Durante os governos civis, no período da redemocratização, houve uma queda drástica do número de militares comandando pastas na Esplanada dos Ministérios. No governo Sarney apenas cinco militares comandaram ministérios de um total de 62 ministros (8%). No governo Fernando Collor, foram seis militares para 39 ministérios (15%). Com Itamar Franco, foram seis de 58 (10%). Na gestão Fernando Henrique Cardoso foram nove militares do total de 96 ministros, incluindo-se os dois governos (10%). Na era Lula, a participação dos militares caiu ainda mais. Apenas seis militares, de 118 ministros, nos dois mandatos (6%). E, com Dilma, o percentual foi menor: seis de 118 (5%).
Além disso, a partir de Fernando Henrique Cardoso, os presidentes fizeram uma mudança até hoje não perdoada pelos militares. Os comandantes militares deixaram de ser ministros da Defesa e um civil passou a chefiá-los. O presidente Michel Temer alterou esse quadro ao colocar o general Joaquim Silva e Luna no Ministério da Defesa.

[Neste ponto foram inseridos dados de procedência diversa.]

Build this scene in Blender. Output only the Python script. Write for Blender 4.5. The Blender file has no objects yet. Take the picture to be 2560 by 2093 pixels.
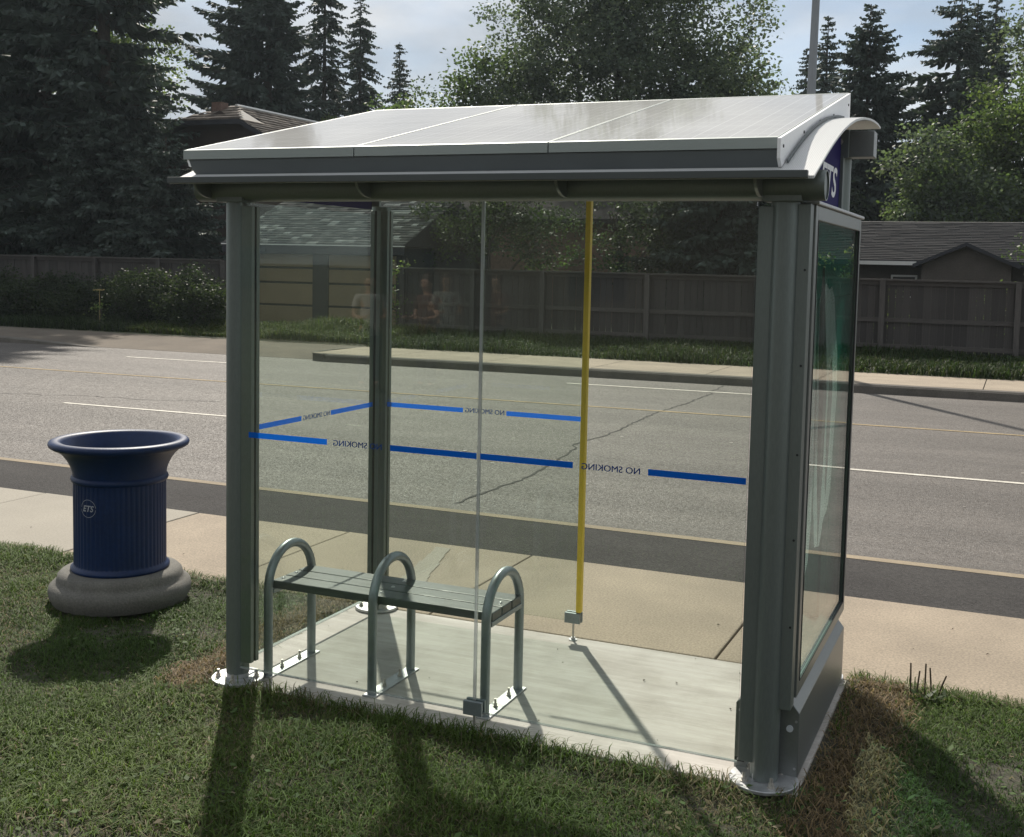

Durante a própria campanha, o presidente eleito já defendia enfaticamente o nome de militares para compor a cúpula do seu governo, principalmente em ministérios historicamente reconhecidos pela ineficiência e símbolos de corrupção. Tanto que a ideia do vice-presidente, general Hamilton Mourão, de ser uma espécie de coordenador de ações ministeriais, é bem vista tanto pelo presidente Bolsonaro, quanto por outros integrantes do eixo militar que o apóiam. A indicação de Tarcísio de Freitas, para comandar o Ministério da Infraestrutura, também é uma alternativa para impor ordem em uma área considerada estratégia no novo governo, que é o acompanhamento de obras públicas, um setor geralmente impregnado por contratos superfaturados.
O problema nas primeiras escolhas, conforme parlamentares ouvidos por ISTOÉ, está na decisão de colocar um militar para cuidar da articulação política, o general Santos Cruz. Os deputados e senadores não são subordinados do governo, mas constituem um outro poder, consideram esses parlamentares. “Militar é bom para coordenar obras. Para a política, eles ainda são iniciantes”, disse um parlamentar. O tempo dirá se a expectativa de ordem e disciplina na Esplanada dos Ministérios desejada por Bolsonaro terá sucesso.